June Wan published an interview with Samsung CMO Michelle Crossan-Matos about the company's evolution in the metaverse.

  • Since its inception, the Korean electronics company has thrived in the consumer and enterprise spaces, with 72% of U.S. homes having one or more of its products. Interbrand currently ranks Samsung fifth-highest in terms of brand value, right behind Google. That's not too shabby for a company that originated as a grocery store.
  • In its pursuit of greater brand awareness, Samsung has spent the past six months testing the digital waters of the metaverse, virtual platforms that more and more companies are seeing growth opportunities in. For a deep dive into the company's newfound frontier, I spoke with Michelle Crossan-Matos, the Chief Marketing Officer at Samsung Electronics America.
  • Crossan-Matos said: “Our first venture into the metaverse was Samsung 837X, a virtual experience that replicated Samsung's flagship office in New York City. Beyond giving the youth that inspirational feeling of being on the streets of NYC, I wanted to create a place where they could learn about the innovations and goodwill in technology. That was the reason why we pursued the metaverse, to be honest. It gave this building (Samsung 837) a chance to be in every kid's bedroom.”

In Cointelegraph, Shiraz Jagati argues that the Metaverse can revolutionize the fashion industry.

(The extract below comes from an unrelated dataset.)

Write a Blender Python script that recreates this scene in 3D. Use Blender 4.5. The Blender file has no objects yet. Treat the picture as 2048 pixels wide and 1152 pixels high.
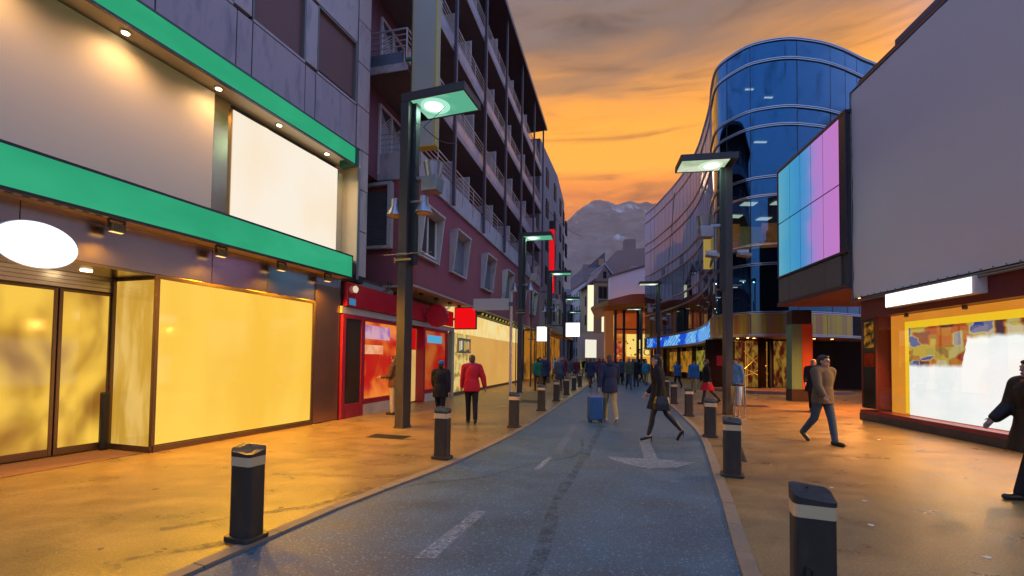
import bpy, bmesh, math, random
from mathutils import Vector, Matrix, noise
random.seed(7)
D = bpy.data
SC = bpy.context.scene
COL = SC.collection
R = math.radians

# ------------------------------------------------------------------ camera
cam = D.cameras.new('camera')
cam.sensor_width = 36.0
cam.lens = 900 / 2048 * 36
cam.shift_y = 114 / 2048
cam.clip_start = 0.05
cam.clip_end = 9000
camo = D.objects.new('camera', cam)
COL.objects.link(camo)
SC.camera = camo
_p, _r = R(1.8), R(0.7)
_d = Vector((0, math.cos(_p), math.sin(_p)))
_r0 = Vector((1, 0, 0))
_u0 = _r0.cross(_d)
_rt = _r0 * math.cos(_r) + _u0 * math.sin(_r)
_up = _u0 * math.cos(_r) - _r0 * math.sin(_r)
camo.matrix_world = Matrix(((_rt.x, _up.x, -_d.x, 0), (_rt.y, _up.y, -_d.y, 0), (_rt.z, _up.z, -_d.z, 1.65), (0, 0, 0, 1)))

# ------------------------------------------------------------------ world: dusk sky
SUN_EL, SUN_AZ = R(16), R(11)          # the glow stands straight up the street, behind the mountain
W = D.worlds.new('World')
SC.world = W
W.use_nodes = True
nt = W.node_tree
nt.nodes.clear()
def wn(t, **k):
    n = nt.nodes.new(t)
    for a, b in k.items():
        setattr(n, a, b)
    return n
def wl(a, b): nt.links.new(a, b)
def wm(op, a, b=None, c=None, clamp=False):
    n = wn('ShaderNodeMath', operation=op, use_clamp=clamp)
    for i, v in enumerate((a, b, c)):
        if v is None: continue
        if isinstance(v, (int, float)): n.inputs[i].default_value = v
        else: wl(v, n.inputs[i])
    return n.outputs[0]
def ramp(tree, fac, stops, interp='LINEAR'):
    n = tree.nodes.new('ShaderNodeValToRGB')
    n.color_ramp.interpolation = interp
    e = n.color_ramp.elements
    while len(e) < len(stops): e.new(0.5)
    for i, (p, c) in enumerate(stops):
        e[i].position = p
        e[i].color = (*c, 1) if len(c) == 3 else c
    tree.links.new(fac, n.inputs[0])
    return n.outputs[0]
tc = wn('ShaderNodeTexCoord')
sep = wn('ShaderNodeSeparateXYZ'); wl(tc.outputs['Generated'], sep.inputs[0])
mp = wn('ShaderNodeMapping'); mp.inputs['Scale'].default_value = (1.3, 1.3, 7.5); wl(tc.outputs['Generated'], mp.inputs[0])
nz = wn('ShaderNodeTexNoise'); nz.inputs['Scale'].default_value = 2.3; nz.inputs['Detail'].default_value = 4; nz.inputs['Roughness'].default_value = .5; nz.inputs['Distortion'].default_value = .6
wl(mp.outputs[0], nz.inputs['Vector'])
mp2 = wn('ShaderNodeMapping'); mp2.inputs['Scale'].default_value = (1.6, 1.6, 11); mp2.inputs['Location'].default_value = (3.1, 1.7, 0.4); wl(tc.outputs['Generated'], mp2.inputs[0])
nz2 = wn('ShaderNodeTexNoise'); nz2.inputs['Scale'].default_value = 2.0; nz2.inputs['Detail'].default_value = 7; nz2.inputs['Roughness'].default_value = .56; nz2.inputs['Distortion'].default_value = .9
wl(mp2.outputs[0], nz2.inputs['Vector'])
el = wm('ADD', sep.outputs[2], wm('MULTIPLY', wm('SUBTRACT', nz.outputs[0], .5), .15))
glow = ramp(nt, el, [(0.0, (.9, .22, .02)), (.26, (.75, .18, .012)), (.33, (.62, .15, .008)), (.362, (.92, .27, .004)), (.40, (1.05, .40, .002)),
                     (.45, (1.05, .40, .004)), (.495, (.92, .34, .02)), (.54, (.46, .20, .06)), (.59, (.21, .13, .09)), (.80, (.20, .25, .40)), (1.0, (.26, .46, 1.0))])
cool = ramp(nt, el, [(0.0, (.27, .25, .38)), (.2, (.26, .33, .62)), (.45, (.26, .42, .90)), (1.0, (.26, .46, 1.0))])
az = wm('ADD', wm('MULTIPLY', sep.outputs[0], math.sin(SUN_AZ)), wm('MULTIPLY', sep.outputs[1], math.cos(SUN_AZ)))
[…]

  • As per a recent study, clothing existing solely in the digital world was found to be way more environmentally friendly than its physical counterpart, with the former emitting 97% less CO2 and consuming approximately 3,300 liters of water less per item. Not only that, but there is also data to suggest that by replacing physical samples with digital ones during a company’s design and development phases, it is possible to reduce a brand’s carbon footprint by a whopping 30%.
  • The use of digital clothing can be highly useful during the various steps preceding the actual physical production of a garment. For example, these virtual items can be used for modeling, sampling and marketing before their physical iterations are sent into production, thus greatly minimizing the overall environmental impact of the entire lifecycle of a fashion item.
  • When it comes to the sales side of things, digital models of clothes can help alleviate problems associated with overproduction, something that is widely considered to be a major roadblock within today’s fashion industry.

In Wired, Katherine Cross argues that the Metaverse needs to save itself by enshrining individual rights and rejecting crypto.

  • The metaverse in its current form resembles that early internet in a number of crucial ways: relative freedom, cellular communities devoted to niche interests, the ability to remain anonymous, platforms being multilayered rather than flat and conformity-inducing.
  • Of course, there’s an ugly reality to that time period as well. As early as 1995, media scholar Lisa Nakamura was warning that utopian dreams of the internet erasing all inequalities and prejudice were vastly overhyped, noting that early online games like LambdaMOO evinced ugly racism, orientalism, and harassment. Yet it’s clear that the rationalizing, homogenizing, and imposition of corporate-hegemony over that old internet has not only failed to solve that problem, but allowed it to metastasize into a threat to democracy itself. 
  • We can transition to a more regulated space without losing the beauty, freedom, and creative spirit of this incarnation of virtual reality. It’s an opportunity to get it right this time.

Meta claims ‘breakthrough’ in machine translation for low-resource languages.

  • In a Facebook post, Zuckerberg explained why Meta AI’s recent No Language Left Behind (NLLB) project merits attention.
  • Specifically, Meta AI tweeted, the company built an AI model capable of translating between 200 languages — for a total of 40,000 different translation directions.
  • “To give a sense of the scale, the 200-language model has over 50 billion parameters,” Zuckerberg wrote. “The advances here will enable more than 25 billion translations every day across our apps.”
  • According to a LinkedIn post by Meta AI, the modeling techniques from this work have already been applied to improve translations on Facebook, Instagram, and Wikipedia.
  • A Meta AI blog post implies that the company aims to integrate translation tools developed as part of NLLB into the metaverse, noting that “the ability to build technologies that work well in hundreds or even thousands of languages will truly help to democratize access to new, immersive experiences in virtual worlds.”

Shanghai allocates $1.5B to Metaverse development fund.

  • The city of Shanghai aims to lead China’s economic recovery by backing development in metaverse products and services, low-carbon energy projects and smart terminal technology.
  • The South China Morning Post reported that the Shanghai government planned to establish an industry fund of 10 billion yuan in assets, or nearly $1.5 billion, dedicated to metaverse development. 
  • This financing will go toward creating 10 “leading” companies and 100 small-sized firms that will specialize in “benchmarking products and services,” said Wu Jincheng, head of Shanghai’s Economy and Information Technology Committee, at a press conference on July 8.
  • Wu added that investment in the metaverse “will drive the transformation and upgrading of various industries in the real economy” and that there is “huge market value” in the three aforementioned sectors which are estimated to be worth a combined $224 billion by 2025.